At every stage in his life, Mr. Cooper had someone who would scoff at the idea he wanted to be an actor but not Mr. Klugman, also an actor with film and TV credits,
“I second that,” Mr. Sternthal added. “I went to summer camp with Brian and he was a huge inspiration. Brian’s nodding his head and saying yeah-yeah-yeah but it’s true.”
Mr. Klugman and Mr. Sternthal received story-by credit on “Tron: Legacy” but make their directorial debut with “The Words.” They had been inspired by accounts of Ernest Hemingway’s first wife, Hadley, losing his precious manuscripts on a train.
That, according to the movie’s press notes, sparked a series of questions between the collaborators: “What would have happened if Hemingway stopped writing? What would happen if you found the stories? Would you know they were spectacular?”
Days after moving to LA, Mr. Cooper’s pals staged a reading of “The Words” with Jack Klugman handling the part of the character called simply the Old Man, ultimately portrayed by Mr. Irons.
“I thought it was incredible but I was never in the conversation,” Mr. Cooper said. “It wouldn’t have done anything to help them make the movie, and then there were actors they batted around for years and directors. It looked like they were maybe going to get it made. I was just always on the sidelines sort of cheering them on.

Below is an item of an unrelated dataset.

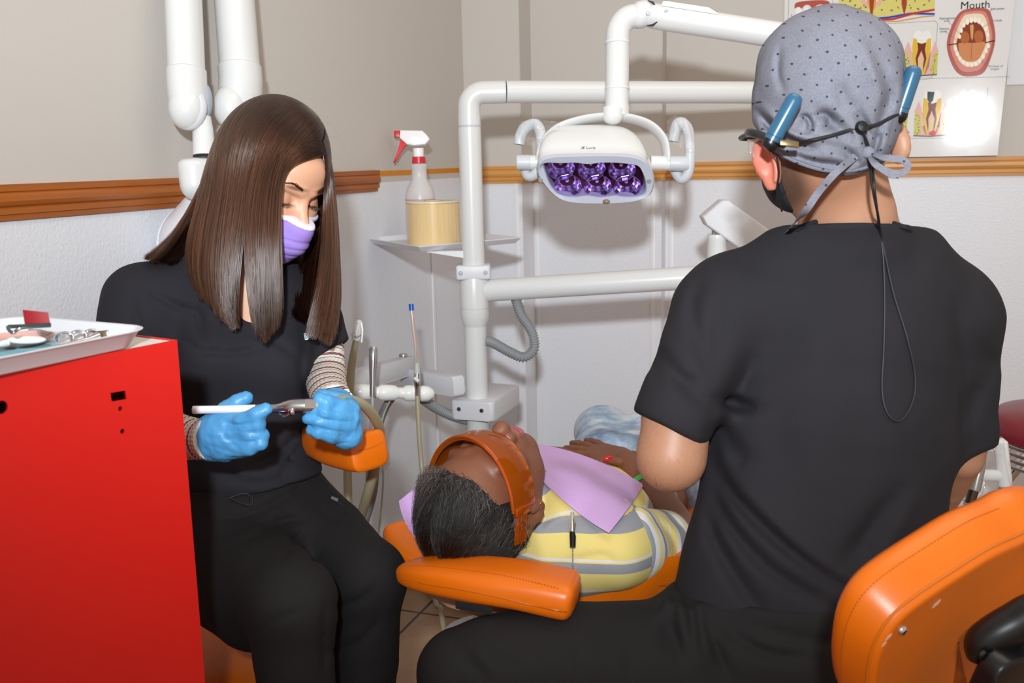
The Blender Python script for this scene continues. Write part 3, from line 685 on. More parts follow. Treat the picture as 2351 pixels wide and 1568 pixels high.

“It wasn’t until about three years ago or so where they decided to direct it themselves and then they approached me and said, ‘Hey, would you want to maybe play Rory? I said yeah, of course.’ I would do anything for them.”
“Then I wound up benefiting the most, I think, because it really was a great experience. What started out as, maybe, a favor in some ways, wound up being very beneficial for me artistically.”